Three questions cut through most of the noise when evaluating anything that claims a place in this category. 

  • Can the access model serve human, agentic AI, and non-human identities under the same architecture? If the answer involves separate stacks for each identity type, the same fragmentation that produced today's identity sprawl is being rebuilt, one category at a time. The defining requirement of this category is one runtime control point across all three. 
  • Does privilege exist between sessions? This is the test that separates runtime enforcement from credential rotation. If a credential, role, or token sits available between uses, that is the surface an attacker reuses after compromise. The shift the category requires is from protecting credentials to creating privilege only when work needs it and removing it when work ends. 
  • Is the audit trail a result of the architecture, or a quarterly project? Manual evidence reconstruction is a remnant of a system where access is managed by one tool and oversight is managed by another. When authorization decides and enforcement acts at the same control point, every privileged action produces evidence the moment it happens. The trail is current because the architecture makes it current. 

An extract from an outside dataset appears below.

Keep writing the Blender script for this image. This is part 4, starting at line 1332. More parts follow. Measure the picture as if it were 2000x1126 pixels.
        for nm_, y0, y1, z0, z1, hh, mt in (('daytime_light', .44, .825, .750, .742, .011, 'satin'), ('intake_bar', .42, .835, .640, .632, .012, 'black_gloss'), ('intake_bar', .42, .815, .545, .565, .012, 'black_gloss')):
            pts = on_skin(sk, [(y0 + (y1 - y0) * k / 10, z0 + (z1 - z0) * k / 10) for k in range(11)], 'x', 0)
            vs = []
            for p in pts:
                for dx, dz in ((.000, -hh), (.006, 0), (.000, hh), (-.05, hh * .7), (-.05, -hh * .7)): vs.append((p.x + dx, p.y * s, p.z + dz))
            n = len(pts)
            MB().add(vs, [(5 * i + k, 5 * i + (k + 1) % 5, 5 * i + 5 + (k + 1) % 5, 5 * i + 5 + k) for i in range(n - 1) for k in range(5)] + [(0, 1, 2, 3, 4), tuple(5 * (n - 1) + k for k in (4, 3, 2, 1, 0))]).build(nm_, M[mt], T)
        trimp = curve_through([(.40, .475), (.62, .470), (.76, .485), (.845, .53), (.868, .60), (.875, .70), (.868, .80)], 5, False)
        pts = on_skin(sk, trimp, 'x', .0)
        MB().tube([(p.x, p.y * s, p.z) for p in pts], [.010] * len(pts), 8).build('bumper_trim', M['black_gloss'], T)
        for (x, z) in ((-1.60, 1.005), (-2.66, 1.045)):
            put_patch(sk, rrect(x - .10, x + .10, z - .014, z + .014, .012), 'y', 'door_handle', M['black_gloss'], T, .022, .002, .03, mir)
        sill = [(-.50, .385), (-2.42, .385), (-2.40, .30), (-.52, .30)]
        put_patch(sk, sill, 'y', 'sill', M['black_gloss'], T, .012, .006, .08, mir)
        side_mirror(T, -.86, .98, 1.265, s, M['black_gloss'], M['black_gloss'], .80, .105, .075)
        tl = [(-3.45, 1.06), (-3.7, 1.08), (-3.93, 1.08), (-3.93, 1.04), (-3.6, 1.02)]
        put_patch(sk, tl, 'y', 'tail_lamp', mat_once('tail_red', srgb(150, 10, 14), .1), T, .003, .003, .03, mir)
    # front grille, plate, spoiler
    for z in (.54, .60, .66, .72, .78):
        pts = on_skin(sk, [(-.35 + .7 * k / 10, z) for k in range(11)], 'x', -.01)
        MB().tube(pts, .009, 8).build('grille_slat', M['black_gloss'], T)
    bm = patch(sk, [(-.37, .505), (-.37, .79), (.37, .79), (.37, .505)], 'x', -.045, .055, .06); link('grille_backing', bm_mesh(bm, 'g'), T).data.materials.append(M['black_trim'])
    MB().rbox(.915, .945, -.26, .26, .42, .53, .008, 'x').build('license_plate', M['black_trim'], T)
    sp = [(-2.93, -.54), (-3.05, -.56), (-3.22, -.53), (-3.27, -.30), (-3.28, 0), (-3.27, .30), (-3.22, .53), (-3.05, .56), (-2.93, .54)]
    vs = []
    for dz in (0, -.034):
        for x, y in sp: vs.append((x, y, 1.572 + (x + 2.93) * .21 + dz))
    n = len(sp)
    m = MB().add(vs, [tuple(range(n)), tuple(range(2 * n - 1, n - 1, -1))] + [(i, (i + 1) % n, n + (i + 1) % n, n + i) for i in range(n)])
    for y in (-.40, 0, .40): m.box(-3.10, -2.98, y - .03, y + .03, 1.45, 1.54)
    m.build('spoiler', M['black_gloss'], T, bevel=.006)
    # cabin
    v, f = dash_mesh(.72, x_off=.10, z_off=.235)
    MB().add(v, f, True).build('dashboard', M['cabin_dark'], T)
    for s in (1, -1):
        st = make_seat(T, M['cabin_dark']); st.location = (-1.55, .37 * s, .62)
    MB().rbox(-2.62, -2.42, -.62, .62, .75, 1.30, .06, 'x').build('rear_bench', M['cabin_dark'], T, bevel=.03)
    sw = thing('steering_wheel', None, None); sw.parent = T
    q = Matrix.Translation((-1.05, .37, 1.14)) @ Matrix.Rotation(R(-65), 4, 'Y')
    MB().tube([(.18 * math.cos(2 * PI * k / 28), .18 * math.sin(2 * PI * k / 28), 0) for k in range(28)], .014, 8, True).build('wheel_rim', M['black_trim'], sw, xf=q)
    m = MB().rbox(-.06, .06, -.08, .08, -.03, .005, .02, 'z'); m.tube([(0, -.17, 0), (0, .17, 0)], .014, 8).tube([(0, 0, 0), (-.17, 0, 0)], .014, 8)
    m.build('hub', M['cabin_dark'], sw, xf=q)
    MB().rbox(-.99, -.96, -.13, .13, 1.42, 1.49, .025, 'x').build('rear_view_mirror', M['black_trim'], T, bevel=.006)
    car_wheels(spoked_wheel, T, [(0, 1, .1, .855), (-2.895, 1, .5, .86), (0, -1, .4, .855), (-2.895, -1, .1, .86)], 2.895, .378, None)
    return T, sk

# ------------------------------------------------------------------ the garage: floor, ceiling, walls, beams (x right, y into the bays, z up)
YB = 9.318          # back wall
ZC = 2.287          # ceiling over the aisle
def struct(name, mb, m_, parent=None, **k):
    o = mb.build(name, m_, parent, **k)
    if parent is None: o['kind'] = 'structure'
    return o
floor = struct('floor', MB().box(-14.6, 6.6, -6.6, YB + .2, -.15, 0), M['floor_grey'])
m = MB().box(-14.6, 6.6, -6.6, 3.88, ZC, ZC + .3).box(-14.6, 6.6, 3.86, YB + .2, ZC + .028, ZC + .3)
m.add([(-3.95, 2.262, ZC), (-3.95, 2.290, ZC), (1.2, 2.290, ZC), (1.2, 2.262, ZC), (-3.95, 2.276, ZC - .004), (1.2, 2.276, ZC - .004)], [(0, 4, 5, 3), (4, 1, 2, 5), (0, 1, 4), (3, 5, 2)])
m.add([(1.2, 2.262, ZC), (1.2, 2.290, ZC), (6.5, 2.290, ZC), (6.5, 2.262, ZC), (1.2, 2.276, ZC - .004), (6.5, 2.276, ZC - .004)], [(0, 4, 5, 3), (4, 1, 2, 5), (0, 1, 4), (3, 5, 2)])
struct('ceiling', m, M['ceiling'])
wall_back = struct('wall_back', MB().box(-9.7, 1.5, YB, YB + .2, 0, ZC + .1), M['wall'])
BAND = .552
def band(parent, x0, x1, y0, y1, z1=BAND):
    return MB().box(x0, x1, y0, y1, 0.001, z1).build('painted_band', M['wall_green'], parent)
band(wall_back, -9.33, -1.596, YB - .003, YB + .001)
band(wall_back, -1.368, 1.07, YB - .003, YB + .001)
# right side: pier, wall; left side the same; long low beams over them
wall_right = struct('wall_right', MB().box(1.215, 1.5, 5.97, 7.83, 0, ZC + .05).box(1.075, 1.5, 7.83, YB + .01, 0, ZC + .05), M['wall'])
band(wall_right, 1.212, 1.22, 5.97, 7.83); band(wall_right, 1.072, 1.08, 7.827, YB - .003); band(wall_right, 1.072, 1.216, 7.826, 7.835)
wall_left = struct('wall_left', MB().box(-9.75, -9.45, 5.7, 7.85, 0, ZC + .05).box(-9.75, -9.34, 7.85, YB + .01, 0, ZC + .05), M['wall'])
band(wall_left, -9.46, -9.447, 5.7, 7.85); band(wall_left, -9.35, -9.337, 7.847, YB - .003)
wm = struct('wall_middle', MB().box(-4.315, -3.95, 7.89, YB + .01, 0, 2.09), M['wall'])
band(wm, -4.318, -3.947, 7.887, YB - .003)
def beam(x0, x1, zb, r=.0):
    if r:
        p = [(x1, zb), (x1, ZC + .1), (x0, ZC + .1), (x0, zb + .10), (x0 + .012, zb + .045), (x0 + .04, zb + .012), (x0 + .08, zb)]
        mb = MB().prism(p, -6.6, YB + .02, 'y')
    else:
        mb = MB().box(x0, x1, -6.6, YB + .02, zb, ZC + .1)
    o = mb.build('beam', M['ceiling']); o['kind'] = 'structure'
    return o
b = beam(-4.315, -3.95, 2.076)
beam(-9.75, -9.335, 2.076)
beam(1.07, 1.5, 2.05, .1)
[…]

The Architectural Shift the Category Requires 

The reason a new category had to appear on the Technology Arc is not that AI is novel. It's that the previous way of granting and enforcing privileged access can't operate at the speed of what is now asking for it. 

Humans act in minutes, while machines and agents can act in a matter of milliseconds. The control plane that enforces access for all three must operate at speed and scale. 

The category will mature. Vendors will enter it, refine their answers, and adjust their architectures. The architectural test will not change: one runtime control point, human, agentic AI, and non-human identities under the same architecture, four steps in sequence, no credential left standing between sessions. 

Privilege should not exist before work starts. It should not survive after work ends.